On peut aussi s’interroger sur la taxation de différents types de biens de consommation comme les produits issus de l'exploitation des animaux, ou encore les seuils règlementaires qui régissent l’industrie automobile. Pour rester sur le sujet de la voiture, on peut avancer sans trop se tromper qu’en cas de contraction pétrolière ou « urgence climatique véritablement ressentie », il sera imposé aux constructeurs automobiles de ne commercialiser que des véhicules qui consomment moins de 3-4L/100km, ce qui est dorénavant largement à notre portée d’un point de vue technique.
Dans tous les domaines la réglementation peut évoluer une fois dos au mur. Et surtout, les différents exemples que j’ai mentionnés ne rendraient pas la vie impossible aux gens. On continuerait à vivre, travailler plus ou moins comme avant, seules quelques habitudes changeraient (ex. réparation / réutilisation des objets, prolongement de leur durée de vie autant que faire se peut) mais ce ne serait pas un retour à l’âge de pierre. Retour à l’âge de pierre vers lequel une dérive climatique à +4 degrés nous emmènerait à coup sûr, dans un temps très court.
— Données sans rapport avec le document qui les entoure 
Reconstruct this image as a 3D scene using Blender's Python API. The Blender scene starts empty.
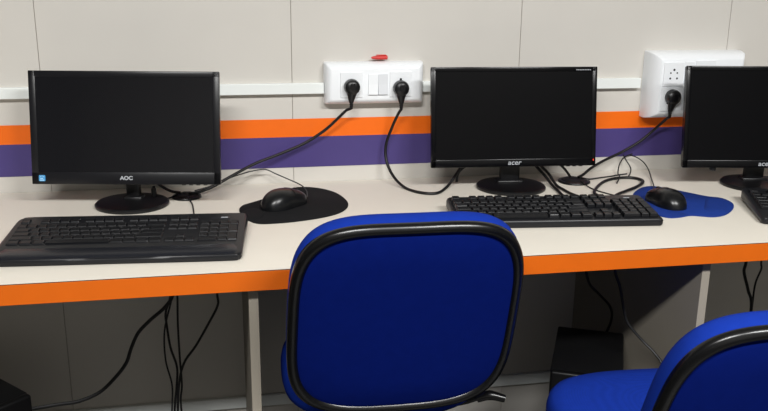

D’autre part, le fait même de limiter les importations recréerait de l’emploi, cela redéfinirait un nouvel équilibre autour duquel on s’adapterait. Évidemment tout cela n’est que théorique, mais techniquement on sait comment nous devrions nous y prendre pour diviser nos émissions de CO2 par 3 ou 4. Et l’appareil législatif est indispensable pour faire évoluer cela.